O debate Reitorias negras pensam o papel da universidade em 2024, atividade da programação unificada Novembro Negro na UnB: Por uma educação antirracista, reuniu os gestores máximos de três universidades federais nesta quinta-feira (23). O encontro foi realizado no auditório do Centro de Estudos Avançados Multidisciplinares (Ceam) e debateu dificuldades comuns e perspectivas futuras.
O bate-papo foi mediado pelo vice-diretor do Centro de Estudos Avançados Multidisciplinares (Ceam) e coordenador do Núcleo de Estudos Afro-Brasileiros (Neab), Marcos Moreira. Ele norteou a conversa a partir de três eixos: trajetória até chegar ao cargo, desafios da gestão negra e propostas para atuação.
Ao compartilhar sua história de vida, a reitora da Universidade Federal do Sul da Bahia (UFSB), Joana Guimarães, externou a indignação que sente ao ser questionada sobre ser a primeira mulher negra eleita reitora de uma universidade federal no país.

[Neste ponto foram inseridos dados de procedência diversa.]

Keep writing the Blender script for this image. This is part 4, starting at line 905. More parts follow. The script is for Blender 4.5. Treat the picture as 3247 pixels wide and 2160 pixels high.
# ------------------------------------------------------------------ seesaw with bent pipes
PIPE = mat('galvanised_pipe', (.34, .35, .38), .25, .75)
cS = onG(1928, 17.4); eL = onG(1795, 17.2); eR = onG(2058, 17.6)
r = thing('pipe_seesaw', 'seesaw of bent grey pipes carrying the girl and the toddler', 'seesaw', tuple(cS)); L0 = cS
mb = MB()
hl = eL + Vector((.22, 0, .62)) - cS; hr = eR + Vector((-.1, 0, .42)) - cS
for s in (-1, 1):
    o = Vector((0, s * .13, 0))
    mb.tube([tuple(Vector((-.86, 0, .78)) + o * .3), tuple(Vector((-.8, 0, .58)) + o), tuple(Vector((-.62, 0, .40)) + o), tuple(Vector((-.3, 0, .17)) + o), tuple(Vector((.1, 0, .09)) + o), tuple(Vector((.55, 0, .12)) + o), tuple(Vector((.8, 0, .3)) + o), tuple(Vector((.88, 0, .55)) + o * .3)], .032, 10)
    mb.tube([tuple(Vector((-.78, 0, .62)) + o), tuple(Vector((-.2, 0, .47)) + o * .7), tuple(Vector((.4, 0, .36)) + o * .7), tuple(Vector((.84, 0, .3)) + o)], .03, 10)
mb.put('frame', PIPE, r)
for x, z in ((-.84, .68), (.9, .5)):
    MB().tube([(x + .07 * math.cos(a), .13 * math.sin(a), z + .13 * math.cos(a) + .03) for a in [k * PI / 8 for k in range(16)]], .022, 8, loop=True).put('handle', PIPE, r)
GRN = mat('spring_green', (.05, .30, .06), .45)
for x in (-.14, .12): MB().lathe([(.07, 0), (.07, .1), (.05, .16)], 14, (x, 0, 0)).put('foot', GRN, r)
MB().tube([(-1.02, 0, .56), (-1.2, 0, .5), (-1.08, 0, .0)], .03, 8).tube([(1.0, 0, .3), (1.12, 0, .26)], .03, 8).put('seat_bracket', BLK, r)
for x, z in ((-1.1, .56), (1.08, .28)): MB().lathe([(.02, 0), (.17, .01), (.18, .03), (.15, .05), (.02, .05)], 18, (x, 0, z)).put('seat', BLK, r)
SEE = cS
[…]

“Eu fico triste quando me perguntam, porque deveriam existir muito mais gestores negros. Gostaria de olhar para o lado e ver pessoas como nós e isso ser considerado normal, não uma exceção”, afirmou Joana.
“Eu ajudei a criar do zero a UFSB e já era vice-reitora. Mesmo assim, quando fui eleita houve bastante questionamento sobre meu papel ser na cozinha e não na reitoria. Foram sete meses até eu ser nomeada”, compartilhou.
Assim como a conterrânea, Georgina Gonçalves, reitora da Universidade Federal do Recôncavo da Bahia (UFRB), também enfrentou dificuldades para assumir o cargo. Em 2019, ela foi eleita, mas não empossada pelo governo anterior. A posse veio apenas em 2023. Em sua fala, ela pontuou que, apesar das dificuldades, é possível ver que o perfil da universidade mudou.
“Nos anos 1980, quando eu estava na universidade, os negros eram menos de 1%. Só de olhar podemos ver que o perfil é outro e que aos poucos estamos avançando”, discorreu. “Temos orgulho da UFRB ter mais de 80% dos estudantes autodeclarados negros. É uma quebra de barreiras muito grande, mesmo alguns ainda dizendo que uma instituição de pretos não pode dar certo”, disse a reitora.
Segundo ela, o surgimento das universidades brasileiras foi tardio e a inserção de negros, lenta. Mas políticas afirmativas como a Lei de Cotas para o Ensino Superior e o Programa de Apoio a Planos de Reestruturação e Expansão das Universidades Federais (Reuni) ajudaram a mudar esse cenário, permitindo cada vez mais o ingresso de negros, indígenas e pessoas de baixa renda no ambiente acadêmico.
Entre os desafios da gestão negra, o reitor da Universidade Federal de Sergipe (UFS), Valter Santana, citou as polêmicas envolvendo ingressos irregulares pelo sistema de cotas raciais e o caso do professor negro impedido de tomar posse na UFS, como exemplos para criar novos caminhos.
“Esses foram desafios que enfrentei logo quando assumi a gestão. Mas deles surgiram oportunidades não só para solucionar os problemas, mas também para criar uma universidade mais plural, que garante direitos e seja instrumento de modificação social”, disse.
PROPOSTAS – Com o olhar para o futuro, baseado em ingresso, permanência e ascensão de cada vez mais pessoas negras, os gestores compartilharam as ideias sobre o cenário ideal, perspectivas e ações que são necessárias.
"Realmente necessitamos entender o que fazer com esse novo perfil de estudante. Não temos apenas aquele jovem com disponibilidade de tempo. Temos a mãe solo que já passou dos 25 anos e trabalha. Como vamos garantir a renda dela e de tantos outros para que eles permaneçam na universidade?", refletiu Georgina.
"Temos que permear a discussão e pensar quais mudanças as pessoas negras realmente trazem, no sentido de fazer algo novo, de mudança. Desejo que esses novos estudantes mudem o fato de ser notícia uma mulher negra ser reitora, por exemplo", projetou Joana.
"Se não fizermos o trabalho hoje, com ações integradas em rede e todas as universidades unidas, vamos perder força.Temos que ter uma organização efetiva, sair do discurso e ir para a prática, para não haver retrocessos", atestou Valter.
Entre as propostas imediatas, está a proposta de articulação para a criação de uma renda mínima a ser paga aos estudantes com dificuldades financeiras, para a continuidade dos estudos.